[START OF Recorded data]

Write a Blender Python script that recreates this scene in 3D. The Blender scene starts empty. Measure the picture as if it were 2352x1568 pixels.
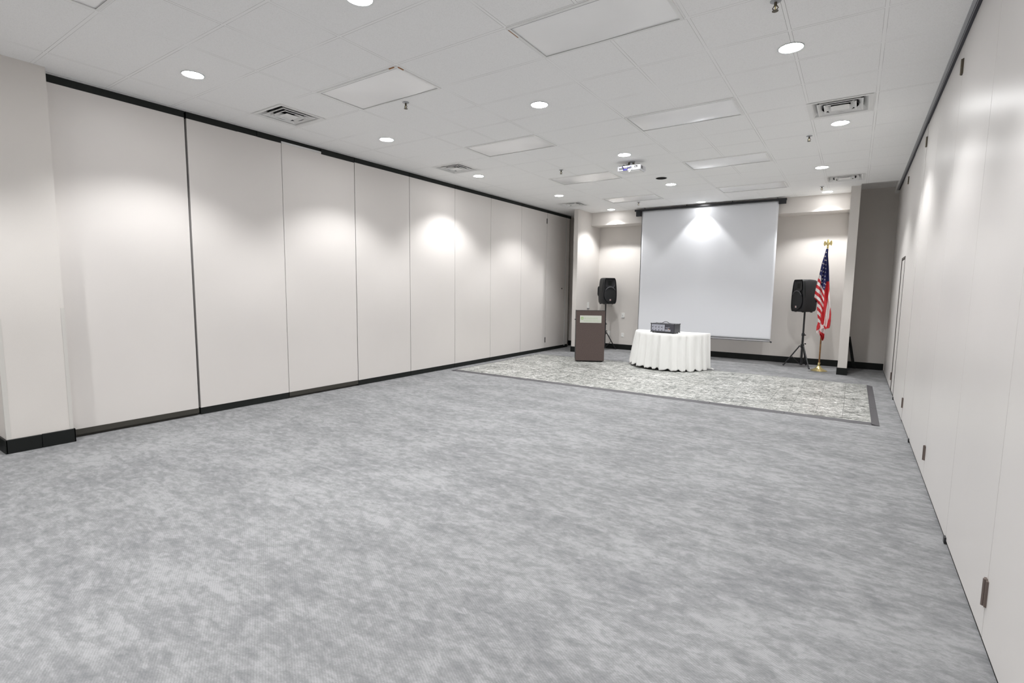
import bpy, math, random
from mathutils import Vector, Matrix
random.seed(7)
PI = math.pi
sc = bpy.context.scene
col = sc.collection

# ------------------------------------------------------------------ room dimensions (metres)
H = 3.603          # ceiling
XL = -6.582        # face of the left folding partition
XR = 0.5875        # face of the right folding partition
YB = 12.99         # back wall
YC = 12.44         # bulkhead face over the stage
WL = -6.78         # plaster behind the left partition
FT = 0.6096

# ------------------------------------------------------------------ materials
def new_mat(name):
    m = bpy.data.materials.new(name); m.use_nodes = True
    nt = m.node_tree; b = nt.nodes['Principled BSDF']
    return m, nt, b
def plain(name, c, rough=0.6, metal=0.0, spec=0.5, bump=0.0, bscale=300.0, var=0.0, vscale=4.0, coat=0.0):
    m, nt, b = new_mat(name)
    b.inputs['Base Color'].default_value = (*c, 1); b.inputs['Roughness'].default_value = rough
    b.inputs['Metallic'].default_value = metal; b.inputs['Specular IOR Level'].default_value = spec
    b.inputs['Coat Weight'].default_value = coat
    tc = nt.nodes.new('ShaderNodeTexCoord')
    if bump:
        n = nt.nodes.new('ShaderNodeTexNoise'); n.inputs['Scale'].default_value = bscale; n.inputs['Detail'].default_value = 4
        bp = nt.nodes.new('ShaderNodeBump'); bp.inputs['Strength'].default_value = bump; bp.inputs['Distance'].default_value = 0.002
        nt.links.new(tc.outputs['Object'], n.inputs['Vector']); nt.links.new(n.outputs['Fac'], bp.inputs['Height']); nt.links.new(bp.outputs['Normal'], b.inputs['Normal'])
    if var:
        n = nt.nodes.new('ShaderNodeTexNoise'); n.inputs['Scale'].default_value = vscale; n.inputs['Detail'].default_value = 6
        nt.links.new(tc.outputs['Object'], n.inputs['Vector'])
        r = nt.nodes.new('ShaderNodeValToRGB'); e = r.color_ramp.elements
        e[0].position = .3; e[1].position = .7
        e[0].color = (*[max(0, k*(1-var)) for k in c], 1); e[1].color = (*[min(1, k*(1+var)) for k in c], 1)
        nt.links.new(n.outputs['Fac'], r.inputs['Fac']); nt.links.new(r.outputs['Color'], b.inputs['Base Color'])
    return m
def math_node(nt, op, a, b=None, c=None):
    n = nt.nodes.new('ShaderNodeMath'); n.operation = op
    for i, v in enumerate((a, b, c)):
        if v is None: continue
        if isinstance(v, (int, float)): n.inputs[i].default_value = v
        else: nt.links.new(v, n.inputs[i])
    return n.outputs[0]
def mix(nt, fac, a, b):
    n = nt.nodes.new('ShaderNodeMix'); n.data_type = 'RGBA'
    for s, v in ((n.inputs[0], fac), (n.inputs[6], a), (n.inputs[7], b)):
        if isinstance(v, tuple): s.default_value = v
        elif isinstance(v, (int, float)): s.default_value = v
        else: nt.links.new(v, s)
    return n.outputs[2]
def noise(nt, vec, scale, detail=4, rough=.5, sx=1, sy=1, sz=1, dist=0.0):
    mp = nt.nodes.new('ShaderNodeMapping'); mp.inputs['Scale'].default_value = (sx, sy, sz); nt.links.new(vec, mp.inputs['Vector'])
    n = nt.nodes.new('ShaderNodeTexNoise'); n.inputs['Scale'].default_value = scale; n.inputs['Detail'].default_value = detail
    n.inputs['Roughness'].default_value = rough; n.inputs['Distortion'].default_value = dist
    nt.links.new(mp.outputs[0], n.inputs['Vector']); return n.outputs['Fac']
def ramp(nt, fac, stops):
    r = nt.nodes.new('ShaderNodeValToRGB'); el = r.color_ramp.elements
    while len(el) < len(stops): el.new(.5)
    for e, (p, c) in zip(el, stops): e.position = p; e.color = (*c, 1)
    nt.links.new(fac, r.inputs['Fac']); return r.outputs['Color']

def mat_carpet():
    m, nt, b = new_mat('carpet'); tc = nt.nodes.new('ShaderNodeTexCoord').outputs['Object']
    a = noise(nt, tc, 1.0, 5, .55, 1.5, 2.8, 1, .2)
    e = noise(nt, tc, 1.0, 8, .72, 7.5, 14, 1, .4)
    c = noise(nt, tc, 1.0, 6, .70, 17, 34, 1, .6)
    f = noise(nt, tc, 1.0, 3, .6, 95, 150, 1)
    s = math_node(nt, 'ADD', math_node(nt, 'MULTIPLY', a, .24), math_node(nt, 'MULTIPLY', e, .44))
    s = math_node(nt, 'ADD', s, math_node(nt, 'MULTIPLY', c, .24))
    s = math_node(nt, 'ADD', s, math_node(nt, 'MULTIPLY', f, .10))
    base = ramp(nt, s, [(.42, (.158, .161, .169)), (.465, (.193, .196, .203)), (.50, (.220, .223, .229)), (.535, (.255, .258, .264)), (.58, (.300, .302, .310))])
    # loop rows, running diagonally
    sep = nt.nodes.new('ShaderNodeSeparateXYZ'); nt.links.new(tc, sep.inputs[0])
    d = math_node(nt, 'ADD', math_node(nt, 'MULTIPLY', sep.outputs[0], .5), math_node(nt, 'MULTIPLY', sep.outputs[1], .86))
    row = math_node(nt, 'SINE', math_node(nt, 'MULTIPLY', d, 2*PI/.011))
    col_ = mix(nt, math_node(nt, 'MULTIPLY_ADD', row, .10, .10), base, (.10, .10, .105, 1))
    w = noise(nt, tc, .8, 3, .5)
    col2 = mix(nt, math_node(nt, 'MULTIPLY', w, .12), col_, (.22, .225, .21, 1))
    nt.links.new(col2, b.inputs['Base Color']); b.inputs['Roughness'].default_value = .95; b.inputs['Specular IOR Level'].default_value = .1
    bp = nt.nodes.new('ShaderNodeBump'); bp.inputs['Strength'].default_value = .25; bp.inputs['Distance'].default_value = .003
    nt.links.new(f, bp.inputs['Height']); nt.links.new(bp.outputs[0], b.inputs['Normal'])
    return m
def mat_ceiling():
    m, nt, b = new_mat('ceiling_tile'); tc = nt.nodes.new('ShaderNodeTexCoord').outputs['Object']
    sep = nt.nodes.new('ShaderNodeSeparateXYZ'); nt.links.new(tc, sep.inputs[0]); X, Y = sep.outputs[0], sep.outputs[1]
    def bar(v, off, per, w):          # 1 inside the tee, distance helper
        q = math_node(nt, 'ADD', v, -off+per*50)
        q = math_node(nt, 'MODULO', q, per)
        return math_node(nt, 'MINIMUM', q, math_node(nt, 'SUBTRACT', per, q))
    dy = bar(Y, 3.409, FT, 0); dx = bar(X, -2.386, 2*FT, 0)
    # half bays (2x2 tiles) between the troffers and beside the right-hand diffusers
    dx2 = bar(X, -2.386+FT, 2*FT, 0)
    mid = math_node(nt, 'MAXIMUM',
        math_node(nt, 'MULTIPLY', math_node(nt, 'GREATER_THAN', X, -2.386), math_node(nt, 'LESS_THAN', X, 0.06)),
        math_node(nt, 'MULTIPLY', math_node(nt, 'GREATER_THAN', X, -4.83), math_node(nt, 'LESS_THAN', X, -3.6)))
    dx2 = math_node(nt, 'ADD', dx2, math_node(nt, 'MULTIPLY', math_node(nt, 'SUBTRACT', 1.0, mid), 5.0))
    d = math_node(nt, 'MINIMUM', math_node(nt, 'MINIMUM', dx, dy), dx2)
    edge = math_node(nt, 'LESS_THAN', math_node(nt, 'ABSOLUTE', math_node(nt, 'SUBTRACT', d, .0125)), .0016)
    tee = math_node(nt, 'LESS_THAN', d, .0115)
    patch = noise(nt, tc, 1.4, 2, .5)
    edge = math_node(nt, 'MULTIPLY', edge, ramp(nt, patch, [(.36, (.16, .16, .16)), (.62, (1, 1, 1))]))
    sp = noise(nt, tc, 160, 3, .7)
    tile = ramp(nt, sp, [(.30, (.78, .78, .775)), (.45, (.885, .885, .88)), (.7, (.92, .92, .918))])
    c = mix(nt, tee, tile, (.90, .90, .895, 1))
    c = mix(nt, math_node(nt, 'MULTIPLY', edge, .62), c, (.22, .21, .20, 1))  # thin shadow lines beside each tee, painted into the tile colour
    nt.links.new(c, b.inputs['Base Color']); b.inputs['Roughness'].default_value = .85; b.inputs['Specular IOR Level'].default_value = .2
    bp = nt.nodes.new('ShaderNodeBump'); bp.inputs['Strength'].default_value = .15; bp.inputs['Distance'].default_value = .002
    nt.links.new(sp, bp.inputs['Height']); nt.links.new(bp.outputs[0], b.inputs['Normal'])
    return m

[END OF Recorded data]

Task to complete>
From the first line of the material down to the line containing "col = sc.collection", inclusive, return each line exactly, skipping any picture.

Reply>
Write a Blender Python script that recreates this scene in 3D. The Blender scene starts empty. Measure the picture as if it were 2352x1568 pixels.
import bpy, math, random
from mathutils import Vector, Matrix
random.seed(7)
PI = math.pi
sc = bpy.context.scene
col = sc.collection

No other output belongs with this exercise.